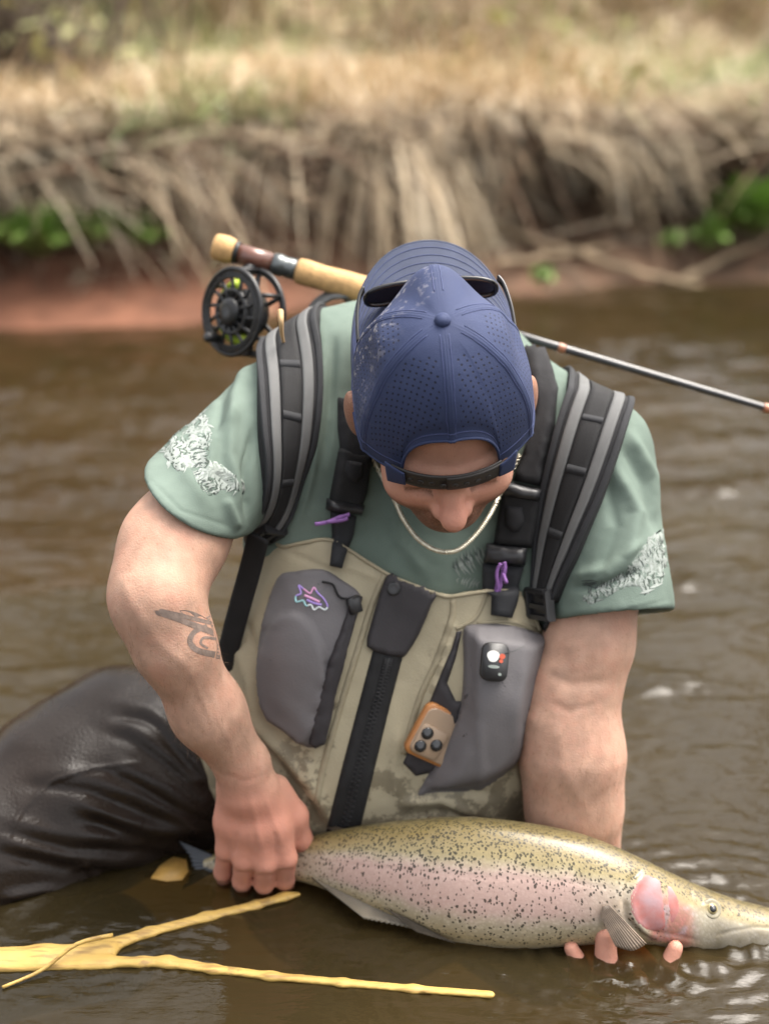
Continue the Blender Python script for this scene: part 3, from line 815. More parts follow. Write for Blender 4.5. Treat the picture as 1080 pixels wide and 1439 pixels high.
# the hand under the belly, fingers curled up round the near side
b.chain([(818, 1232, 1.708, 40), (838, 1300, 1.700, 40)], 0.012)
lm = [(822, 1352, 1.672), (848, 1362, 1.664), (878, 1364, 1.662), (905, 1358, 1.664)]
for m_ in lm: b.chain([(836, 1300, 1.700, 30), (*m_, 19)], 0.012)
lp = [(812, 1375, 1.612), (850, 1382, 1.606), (895, 1384, 1.604), (936, 1376, 1.606)]
ld = [(812, 1352, 1.572), (851, 1354, 1.568), (897, 1378, 1.572), (938, 1356, 1.570)]
lt = [(802, 1332, 1.570), (850, 1314, 1.563), (897, 1374, 1.566), (948, 1332, 1.568)]
for i, (m_, p_, d_, t_) in enumerate(zip(lm, lp, ld, lt)):
    k_ = (0.95, 1.30, 1.0, 1.0)[i]
    b.chain([(*m_, 15), (*p_, 13.5 * k_), (*d_, 13 * k_), (*t_, 11 * k_)], 0.003)
b.chain([(860, 1290, 1.705, 20), (905, 1290, 1.70, 17), (945, 1296, 1.695, 12)], 0.008)
BV, BQ = b.build(0.0023)
BV = relax(BV, BQ, 2, 0.4)
BN = vnormals(BV, BQ)
BV = creases(BV, BN, [
    ([(170, 805), (185, 850), (225, 905), (290, 960)], 9, 0.0012),
    ([(290, 900), (320, 960), (345, 1030)], 10, 0.0006), ([(250, 960), (300, 1040), (335, 1090)], 9, 0.0005),
    ([(262, 935), (285, 985), (305, 1030)], 4, 0.0006), ([(300, 1000), (322, 1040), (330, 1075)], 4, 0.0007),
    ([(303, 1085), (345, 1098), (385, 1085)], 4, -0.0006),
    ([(331, 1168), (330, 1202)], 4, -0.0016), ([(358, 1172), (358, 1210)], 4, -0.0016), ([(387, 1168), (388, 1208)], 4, -0.0016),
    ([(312, 1212), (326, 1214)], 2, -0.0008), ([(332, 1226), (352, 1228)], 2, -0.0008), ([(362, 1230), (384, 1230)], 2, -0.0008), ([(392, 1224), (412, 1222)], 2, -0.0008),
    ([(352, 1120), (368, 1195)], 4, 0.0010), ([(338, 1120), (340, 1190)], 3.5, 0.0008), ([(372, 1120), (398, 1190)], 4, 0.0009),
    ([(766, 945), (800, 962), (860, 958)], 9, -0.0022), ([(770, 985), (800, 1000), (850, 985)], 6, -0.001),
    ([(780, 1010), (790, 1080), (830, 1150)], 9, 0.0012), ([(850, 1010), (855, 1090), (850, 1160)], 12, 0.0012),
    ([(800, 900), (812, 945)], 10, 0.0014),
])
u_, v_, d_ = proj(BV)
q_ = (BV - HC) @ HM.T
hand_l = sst(1060, 1150, v_) * (u_ < 470) * (v_ < 1290); hand_r = sst(1280, 1310, v_) * (u_ > 760)
red = np.clip(0.95 * hand_l + hand_r * 0.8, 0, 1)
isface = (np.abs(q_[:, 0]) < 0.1) & (q_[:, 1] > -0.06) & (np.abs(q_[:, 2]) < 0.14)
nose = np.exp(-(((q_[:, 0]) / 0.018) ** 2 + ((q_[:, 1] - 0.108) / 0.022) ** 2 + ((q_[:, 2] + 0.046) / 0.022) ** 2)) * isface
cheek = np.exp(-(((np.abs(q_[:, 0]) - 0.038) / 0.02) ** 2 + ((q_[:, 2] + 0.052) / 0.02) ** 2)) * isface * (q_[:, 1] > 0.02)
red = np.clip(red + nose * 0.6 + cheek * 0.3 + 0.42 * isface * (d_ < 1.56), 0, 1)
brow = isface * (q_[:, 1] > 0.05) * np.exp(-((q_[:, 2] + 0.0085 - 0.06 * (np.abs(q_[:, 0]) - 0.03) * (np.abs(q_[:, 0]) < 0.03)) / 0.0052) ** 2) * sst(0.006, 0.014, np.abs(q_[:, 0])) * (1 - sst(0.050, 0.062, np.abs(q_[:, 0])))
lash = isface * np.exp(-((q_[:, 2] + 0.035) / 0.0025) ** 2) * (q_[:, 1] > 0.06) * (np.abs(np.abs(q_[:, 0]) - 0.033) < 0.014)
beard = isface * np.clip(sst(-0.048, -0.064, q_[:, 2]) * (q_[:, 1] > -0.03) * (1 - nose), 0, 1)
beard = np.maximum(beard, isface * sst(0.056, 0.068, np.abs(q_[:, 0])) * sst(0.045, 0.015, q_[:, 1]) * (q_[:, 1] > -0.03) * (q_[:, 2] < 0.03) * 0.8)
hairm = np.clip(np.maximum(np.maximum(brow, lash * 0.8), beard * 0.85), 0, 1)
# tattoos on the inside of the forearm
def tat(u, v):
    fe = np.array([(216, 858), (240, 853), (275, 852), (292, 862), (305, 882), (290, 876), (262, 872), (235, 870)])
    a = inpoly(u, v, fe).astype(float) * (0.75 + 0.25 * np.sin(u * 0.9 + v * 1.7))
    e1, _ = pdist(u, v, [(292, 880), (272, 889), (266, 902), (276, 914), (300, 919)])
    e2, _ = pdist(u, v, [(303, 900), (285, 897), (280, 905), (292, 913)])
    e3, _ = pdist(u, v, [(290, 868), (302, 890), (306, 915), (303, 925)])
    return np.clip(a + np.exp(-(e1 / 4.5) ** 2) + 0.7 * np.exp(-(e2 / 3) ** 2) + 0.8 * np.exp(-(e3 / 5) ** 2), 0, 1) * 0.8
tatt = 0 * tat(u_, v_) * ((BN @ AX_F) < 0.1) * (u_ < 330) * (v_ > 840) * (v_ < 930) * (d_ < 1.6)
m_skin = mat('skin', (0.47, 0.288, 0.208), 0.55, 0.14, 60, 0.30, 520, 0.28, sss=0.12)
g = G(m_skin)
at = g.attr('tint'); sp = g.n('ShaderNodeSeparateColor'); g.l(at.outputs['Color'], sp.inputs['Color'])
c = g.color()
mott = g.noise(28, detail=5, rough=0.65)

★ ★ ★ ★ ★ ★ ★

Copy the material exactly. Do not include the pictures.

Continue the Blender Python script for this scene: part 3, from line 815. More parts follow. Write for Blender 4.5. Treat the picture as 1080 pixels wide and 1439 pixels high.
# the hand under the belly, fingers curled up round the near side
b.chain([(818, 1232, 1.708, 40), (838, 1300, 1.700, 40)], 0.012)
lm = [(822, 1352, 1.672), (848, 1362, 1.664), (878, 1364, 1.662), (905, 1358, 1.664)]
for m_ in lm: b.chain([(836, 1300, 1.700, 30), (*m_, 19)], 0.012)
lp = [(812, 1375, 1.612), (850, 1382, 1.606), (895, 1384, 1.604), (936, 1376, 1.606)]
ld = [(812, 1352, 1.572), (851, 1354, 1.568), (897, 1378, 1.572), (938, 1356, 1.570)]
lt = [(802, 1332, 1.570), (850, 1314, 1.563), (897, 1374, 1.566), (948, 1332, 1.568)]
for i, (m_, p_, d_, t_) in enumerate(zip(lm, lp, ld, lt)):
    k_ = (0.95, 1.30, 1.0, 1.0)[i]
    b.chain([(*m_, 15), (*p_, 13.5 * k_), (*d_, 13 * k_), (*t_, 11 * k_)], 0.003)
b.chain([(860, 1290, 1.705, 20), (905, 1290, 1.70, 17), (945, 1296, 1.695, 12)], 0.008)
BV, BQ = b.build(0.0023)
BV = relax(BV, BQ, 2, 0.4)
BN = vnormals(BV, BQ)
BV = creases(BV, BN, [
    ([(170, 805), (185, 850), (225, 905), (290, 960)], 9, 0.0012),
    ([(290, 900), (320, 960), (345, 1030)], 10, 0.0006), ([(250, 960), (300, 1040), (335, 1090)], 9, 0.0005),
    ([(262, 935), (285, 985), (305, 1030)], 4, 0.0006), ([(300, 1000), (322, 1040), (330, 1075)], 4, 0.0007),
    ([(303, 1085), (345, 1098), (385, 1085)], 4, -0.0006),
    ([(331, 1168), (330, 1202)], 4, -0.0016), ([(358, 1172), (358, 1210)], 4, -0.0016), ([(387, 1168), (388, 1208)], 4, -0.0016),
    ([(312, 1212), (326, 1214)], 2, -0.0008), ([(332, 1226), (352, 1228)], 2, -0.0008), ([(362, 1230), (384, 1230)], 2, -0.0008), ([(392, 1224), (412, 1222)], 2, -0.0008),
    ([(352, 1120), (368, 1195)], 4, 0.0010), ([(338, 1120), (340, 1190)], 3.5, 0.0008), ([(372, 1120), (398, 1190)], 4, 0.0009),
    ([(766, 945), (800, 962), (860, 958)], 9, -0.0022), ([(770, 985), (800, 1000), (850, 985)], 6, -0.001),
    ([(780, 1010), (790, 1080), (830, 1150)], 9, 0.0012), ([(850, 1010), (855, 1090), (850, 1160)], 12, 0.0012),
    ([(800, 900), (812, 945)], 10, 0.0014),
])
u_, v_, d_ = proj(BV)
q_ = (BV - HC) @ HM.T
hand_l = sst(1060, 1150, v_) * (u_ < 470) * (v_ < 1290); hand_r = sst(1280, 1310, v_) * (u_ > 760)
red = np.clip(0.95 * hand_l + hand_r * 0.8, 0, 1)
isface = (np.abs(q_[:, 0]) < 0.1) & (q_[:, 1] > -0.06) & (np.abs(q_[:, 2]) < 0.14)
nose = np.exp(-(((q_[:, 0]) / 0.018) ** 2 + ((q_[:, 1] - 0.108) / 0.022) ** 2 + ((q_[:, 2] + 0.046) / 0.022) ** 2)) * isface
cheek = np.exp(-(((np.abs(q_[:, 0]) - 0.038) / 0.02) ** 2 + ((q_[:, 2] + 0.052) / 0.02) ** 2)) * isface * (q_[:, 1] > 0.02)
red = np.clip(red + nose * 0.6 + cheek * 0.3 + 0.42 * isface * (d_ < 1.56), 0, 1)
brow = isface * (q_[:, 1] > 0.05) * np.exp(-((q_[:, 2] + 0.0085 - 0.06 * (np.abs(q_[:, 0]) - 0.03) * (np.abs(q_[:, 0]) < 0.03)) / 0.0052) ** 2) * sst(0.006, 0.014, np.abs(q_[:, 0])) * (1 - sst(0.050, 0.062, np.abs(q_[:, 0])))
lash = isface * np.exp(-((q_[:, 2] + 0.035) / 0.0025) ** 2) * (q_[:, 1] > 0.06) * (np.abs(np.abs(q_[:, 0]) - 0.033) < 0.014)
beard = isface * np.clip(sst(-0.048, -0.064, q_[:, 2]) * (q_[:, 1] > -0.03) * (1 - nose), 0, 1)
beard = np.maximum(beard, isface * sst(0.056, 0.068, np.abs(q_[:, 0])) * sst(0.045, 0.015, q_[:, 1]) * (q_[:, 1] > -0.03) * (q_[:, 2] < 0.03) * 0.8)
hairm = np.clip(np.maximum(np.maximum(brow, lash * 0.8), beard * 0.85), 0, 1)
# tattoos on the inside of the forearm
def tat(u, v):
    fe = np.array([(216, 858), (240, 853), (275, 852), (292, 862), (305, 882), (290, 876), (262, 872), (235, 870)])
    a = inpoly(u, v, fe).astype(float) * (0.75 + 0.25 * np.sin(u * 0.9 + v * 1.7))
    e1, _ = pdist(u, v, [(292, 880), (272, 889), (266, 902), (276, 914), (300, 919)])
    e2, _ = pdist(u, v, [(303, 900), (285, 897), (280, 905), (292, 913)])
    e3, _ = pdist(u, v, [(290, 868), (302, 890), (306, 915), (303, 925)])
    return np.clip(a + np.exp(-(e1 / 4.5) ** 2) + 0.7 * np.exp(-(e2 / 3) ** 2) + 0.8 * np.exp(-(e3 / 5) ** 2), 0, 1) * 0.8
tatt = 0 * tat(u_, v_) * ((BN @ AX_F) < 0.1) * (u_ < 330) * (v_ > 840) * (v_ < 930) * (d_ < 1.6)
m_skin = mat('skin', (0.47, 0.288, 0.208), 0.55, 0.14, 60, 0.30, 520, 0.28, sss=0.12)
g = G(m_skin)
at = g.attr('tint'); sp = g.n('ShaderNodeSeparateColor'); g.l(at.outputs['Color'], sp.inputs['Color'])
c = g.color()
mott = g.noise(28, detail=5, rough=0.65)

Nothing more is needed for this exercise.